--- Problem to solve ---
Beginning with the first line below, please repeat the material exactly, ending with the line that includes "w.node_tree.nodes['Background'].inputs[1].default_value = 2.6".

--- Supplied data ---
Begin

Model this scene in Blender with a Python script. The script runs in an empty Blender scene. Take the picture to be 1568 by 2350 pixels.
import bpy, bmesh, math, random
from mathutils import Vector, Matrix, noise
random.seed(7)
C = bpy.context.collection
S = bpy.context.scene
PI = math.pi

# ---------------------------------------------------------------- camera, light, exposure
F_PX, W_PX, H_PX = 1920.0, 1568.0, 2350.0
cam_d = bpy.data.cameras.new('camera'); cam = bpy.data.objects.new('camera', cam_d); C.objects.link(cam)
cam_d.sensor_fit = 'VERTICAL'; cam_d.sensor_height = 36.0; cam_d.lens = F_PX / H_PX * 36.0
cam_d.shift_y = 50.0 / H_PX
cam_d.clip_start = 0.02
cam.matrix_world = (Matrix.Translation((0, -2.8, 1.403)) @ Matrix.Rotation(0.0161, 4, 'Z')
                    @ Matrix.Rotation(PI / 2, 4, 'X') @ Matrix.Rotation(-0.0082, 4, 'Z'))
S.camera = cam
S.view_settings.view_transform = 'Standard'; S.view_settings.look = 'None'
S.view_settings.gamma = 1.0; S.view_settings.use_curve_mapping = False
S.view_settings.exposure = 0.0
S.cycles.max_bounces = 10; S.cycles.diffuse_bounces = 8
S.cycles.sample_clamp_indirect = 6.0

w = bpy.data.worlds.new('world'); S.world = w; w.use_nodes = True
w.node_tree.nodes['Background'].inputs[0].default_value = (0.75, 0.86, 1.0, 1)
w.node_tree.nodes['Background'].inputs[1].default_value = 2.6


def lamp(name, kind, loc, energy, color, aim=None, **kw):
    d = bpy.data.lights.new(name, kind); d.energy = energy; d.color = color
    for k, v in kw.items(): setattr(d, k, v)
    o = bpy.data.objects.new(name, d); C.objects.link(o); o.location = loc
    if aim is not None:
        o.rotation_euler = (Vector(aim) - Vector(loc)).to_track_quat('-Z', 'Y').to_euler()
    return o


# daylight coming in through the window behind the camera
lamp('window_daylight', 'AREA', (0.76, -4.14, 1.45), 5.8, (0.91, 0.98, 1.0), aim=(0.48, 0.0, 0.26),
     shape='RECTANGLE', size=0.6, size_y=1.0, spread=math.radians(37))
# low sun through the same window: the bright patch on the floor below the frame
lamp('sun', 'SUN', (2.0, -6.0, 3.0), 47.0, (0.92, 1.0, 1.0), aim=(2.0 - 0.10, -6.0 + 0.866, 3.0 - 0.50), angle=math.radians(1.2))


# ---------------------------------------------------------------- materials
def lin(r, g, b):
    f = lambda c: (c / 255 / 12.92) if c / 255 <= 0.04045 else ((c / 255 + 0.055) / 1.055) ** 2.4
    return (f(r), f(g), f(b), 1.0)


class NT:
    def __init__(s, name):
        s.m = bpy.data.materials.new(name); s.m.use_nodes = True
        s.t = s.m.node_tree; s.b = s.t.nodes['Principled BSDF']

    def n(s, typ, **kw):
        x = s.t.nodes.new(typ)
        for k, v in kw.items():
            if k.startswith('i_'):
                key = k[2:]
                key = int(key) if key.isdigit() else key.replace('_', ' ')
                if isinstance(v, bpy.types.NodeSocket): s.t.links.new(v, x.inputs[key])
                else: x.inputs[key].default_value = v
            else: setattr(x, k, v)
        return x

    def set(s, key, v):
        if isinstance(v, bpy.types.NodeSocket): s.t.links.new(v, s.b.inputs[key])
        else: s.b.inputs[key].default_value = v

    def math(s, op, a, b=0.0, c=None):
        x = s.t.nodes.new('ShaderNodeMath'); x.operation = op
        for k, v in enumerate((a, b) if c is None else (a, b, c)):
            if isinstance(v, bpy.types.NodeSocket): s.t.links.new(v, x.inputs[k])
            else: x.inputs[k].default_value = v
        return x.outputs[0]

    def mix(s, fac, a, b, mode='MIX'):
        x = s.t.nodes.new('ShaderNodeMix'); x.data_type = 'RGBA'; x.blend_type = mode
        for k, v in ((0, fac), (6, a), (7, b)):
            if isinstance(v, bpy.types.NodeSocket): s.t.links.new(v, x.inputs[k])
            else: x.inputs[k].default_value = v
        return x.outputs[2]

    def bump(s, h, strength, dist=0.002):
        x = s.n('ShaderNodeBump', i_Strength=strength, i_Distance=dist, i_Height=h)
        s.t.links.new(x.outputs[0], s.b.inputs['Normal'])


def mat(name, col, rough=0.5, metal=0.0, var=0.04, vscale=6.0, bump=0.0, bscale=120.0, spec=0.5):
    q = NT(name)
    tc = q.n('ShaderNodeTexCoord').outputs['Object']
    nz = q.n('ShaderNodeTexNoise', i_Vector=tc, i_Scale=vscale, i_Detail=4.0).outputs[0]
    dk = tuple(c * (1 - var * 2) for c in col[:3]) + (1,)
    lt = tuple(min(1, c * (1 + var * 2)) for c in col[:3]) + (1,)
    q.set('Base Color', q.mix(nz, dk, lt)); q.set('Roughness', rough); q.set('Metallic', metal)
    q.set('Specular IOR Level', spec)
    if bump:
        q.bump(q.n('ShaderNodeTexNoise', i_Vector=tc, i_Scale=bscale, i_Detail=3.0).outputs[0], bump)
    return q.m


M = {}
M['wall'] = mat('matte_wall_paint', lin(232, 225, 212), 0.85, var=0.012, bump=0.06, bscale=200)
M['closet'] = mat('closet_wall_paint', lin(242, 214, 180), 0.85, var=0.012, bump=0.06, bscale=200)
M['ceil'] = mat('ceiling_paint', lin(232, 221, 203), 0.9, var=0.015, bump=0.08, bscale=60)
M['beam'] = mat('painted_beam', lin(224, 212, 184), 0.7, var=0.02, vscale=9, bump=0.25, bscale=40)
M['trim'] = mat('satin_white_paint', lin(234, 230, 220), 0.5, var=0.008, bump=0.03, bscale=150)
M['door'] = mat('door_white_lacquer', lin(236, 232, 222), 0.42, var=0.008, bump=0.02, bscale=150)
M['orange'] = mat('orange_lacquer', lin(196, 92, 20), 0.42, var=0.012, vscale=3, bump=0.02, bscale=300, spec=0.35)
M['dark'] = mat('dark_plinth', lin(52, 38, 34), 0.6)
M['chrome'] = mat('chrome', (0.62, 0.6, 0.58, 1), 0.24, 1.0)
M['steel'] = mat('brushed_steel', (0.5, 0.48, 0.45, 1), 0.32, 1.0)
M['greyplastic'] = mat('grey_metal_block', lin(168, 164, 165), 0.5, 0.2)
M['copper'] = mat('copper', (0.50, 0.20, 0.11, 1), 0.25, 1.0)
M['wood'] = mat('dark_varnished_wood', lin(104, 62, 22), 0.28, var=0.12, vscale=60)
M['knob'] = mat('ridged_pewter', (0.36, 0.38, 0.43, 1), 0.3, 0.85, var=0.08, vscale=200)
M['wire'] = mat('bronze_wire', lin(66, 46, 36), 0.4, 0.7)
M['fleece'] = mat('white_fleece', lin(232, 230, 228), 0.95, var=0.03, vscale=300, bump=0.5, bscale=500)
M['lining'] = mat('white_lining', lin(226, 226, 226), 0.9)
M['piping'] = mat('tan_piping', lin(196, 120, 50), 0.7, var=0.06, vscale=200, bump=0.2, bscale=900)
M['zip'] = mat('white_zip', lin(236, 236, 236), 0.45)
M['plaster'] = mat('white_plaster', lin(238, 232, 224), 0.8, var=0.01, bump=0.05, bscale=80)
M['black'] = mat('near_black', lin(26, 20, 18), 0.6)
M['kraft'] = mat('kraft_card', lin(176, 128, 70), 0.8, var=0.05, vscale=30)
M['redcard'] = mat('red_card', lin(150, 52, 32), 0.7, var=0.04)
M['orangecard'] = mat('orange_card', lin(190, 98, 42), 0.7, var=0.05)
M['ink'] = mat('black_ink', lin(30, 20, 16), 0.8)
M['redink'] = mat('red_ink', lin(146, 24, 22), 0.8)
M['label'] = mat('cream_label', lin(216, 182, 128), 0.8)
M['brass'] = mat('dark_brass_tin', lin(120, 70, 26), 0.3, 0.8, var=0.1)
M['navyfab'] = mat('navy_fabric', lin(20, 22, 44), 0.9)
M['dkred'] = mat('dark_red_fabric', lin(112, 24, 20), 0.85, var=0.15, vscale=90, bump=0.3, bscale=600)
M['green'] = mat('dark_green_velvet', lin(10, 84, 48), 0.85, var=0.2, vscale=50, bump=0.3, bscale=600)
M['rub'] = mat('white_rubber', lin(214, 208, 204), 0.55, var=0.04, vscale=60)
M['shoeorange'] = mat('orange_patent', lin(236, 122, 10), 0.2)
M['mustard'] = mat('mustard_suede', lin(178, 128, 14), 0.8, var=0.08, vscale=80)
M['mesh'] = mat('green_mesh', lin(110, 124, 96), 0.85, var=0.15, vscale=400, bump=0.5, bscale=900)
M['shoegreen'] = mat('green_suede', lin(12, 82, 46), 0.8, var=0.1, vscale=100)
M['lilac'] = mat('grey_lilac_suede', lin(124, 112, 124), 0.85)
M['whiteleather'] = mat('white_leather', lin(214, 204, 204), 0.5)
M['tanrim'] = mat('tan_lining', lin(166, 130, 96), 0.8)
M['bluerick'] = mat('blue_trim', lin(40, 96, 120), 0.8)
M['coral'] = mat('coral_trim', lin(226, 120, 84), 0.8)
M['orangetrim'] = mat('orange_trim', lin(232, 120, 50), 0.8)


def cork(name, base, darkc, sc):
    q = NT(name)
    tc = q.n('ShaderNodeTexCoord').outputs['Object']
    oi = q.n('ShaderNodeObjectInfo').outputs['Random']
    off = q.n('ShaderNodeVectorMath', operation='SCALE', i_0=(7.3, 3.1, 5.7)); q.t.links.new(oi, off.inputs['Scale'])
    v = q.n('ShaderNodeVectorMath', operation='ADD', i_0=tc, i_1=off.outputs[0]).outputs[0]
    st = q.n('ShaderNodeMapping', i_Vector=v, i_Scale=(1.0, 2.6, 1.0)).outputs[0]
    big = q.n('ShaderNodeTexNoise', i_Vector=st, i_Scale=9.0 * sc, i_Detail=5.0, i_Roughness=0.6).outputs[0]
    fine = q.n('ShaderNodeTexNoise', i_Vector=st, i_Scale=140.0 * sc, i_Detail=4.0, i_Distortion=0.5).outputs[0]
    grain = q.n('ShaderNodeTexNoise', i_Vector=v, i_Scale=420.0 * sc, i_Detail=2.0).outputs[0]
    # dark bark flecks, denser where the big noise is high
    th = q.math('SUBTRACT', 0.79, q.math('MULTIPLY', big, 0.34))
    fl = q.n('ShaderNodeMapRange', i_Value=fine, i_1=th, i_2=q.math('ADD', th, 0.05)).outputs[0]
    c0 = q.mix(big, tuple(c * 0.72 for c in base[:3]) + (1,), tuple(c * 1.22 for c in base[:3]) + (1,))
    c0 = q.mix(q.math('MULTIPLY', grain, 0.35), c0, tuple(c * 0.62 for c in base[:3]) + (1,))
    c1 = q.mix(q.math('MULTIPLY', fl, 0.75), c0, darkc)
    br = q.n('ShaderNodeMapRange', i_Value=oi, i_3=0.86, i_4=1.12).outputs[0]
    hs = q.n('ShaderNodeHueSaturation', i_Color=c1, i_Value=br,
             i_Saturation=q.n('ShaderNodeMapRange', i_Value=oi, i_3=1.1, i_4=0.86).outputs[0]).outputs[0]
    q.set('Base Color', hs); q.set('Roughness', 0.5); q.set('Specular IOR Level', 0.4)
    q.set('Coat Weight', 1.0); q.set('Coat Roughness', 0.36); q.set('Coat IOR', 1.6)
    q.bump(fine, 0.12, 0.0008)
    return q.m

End

--- Answer to this problem ---
Model this scene in Blender with a Python script. The script runs in an empty Blender scene. Take the picture to be 1568 by 2350 pixels.
import bpy, bmesh, math, random
from mathutils import Vector, Matrix, noise
random.seed(7)
C = bpy.context.collection
S = bpy.context.scene
PI = math.pi

# ---------------------------------------------------------------- camera, light, exposure
F_PX, W_PX, H_PX = 1920.0, 1568.0, 2350.0
cam_d = bpy.data.cameras.new('camera'); cam = bpy.data.objects.new('camera', cam_d); C.objects.link(cam)
cam_d.sensor_fit = 'VERTICAL'; cam_d.sensor_height = 36.0; cam_d.lens = F_PX / H_PX * 36.0
cam_d.shift_y = 50.0 / H_PX
cam_d.clip_start = 0.02
cam.matrix_world = (Matrix.Translation((0, -2.8, 1.403)) @ Matrix.Rotation(0.0161, 4, 'Z')
                    @ Matrix.Rotation(PI / 2, 4, 'X') @ Matrix.Rotation(-0.0082, 4, 'Z'))
S.camera = cam
S.view_settings.view_transform = 'Standard'; S.view_settings.look = 'None'
S.view_settings.gamma = 1.0; S.view_settings.use_curve_mapping = False
S.view_settings.exposure = 0.0
S.cycles.max_bounces = 10; S.cycles.diffuse_bounces = 8
S.cycles.sample_clamp_indirect = 6.0

w = bpy.data.worlds.new('world'); S.world = w; w.use_nodes = True
w.node_tree.nodes['Background'].inputs[0].default_value = (0.75, 0.86, 1.0, 1)
w.node_tree.nodes['Background'].inputs[1].default_value = 2.6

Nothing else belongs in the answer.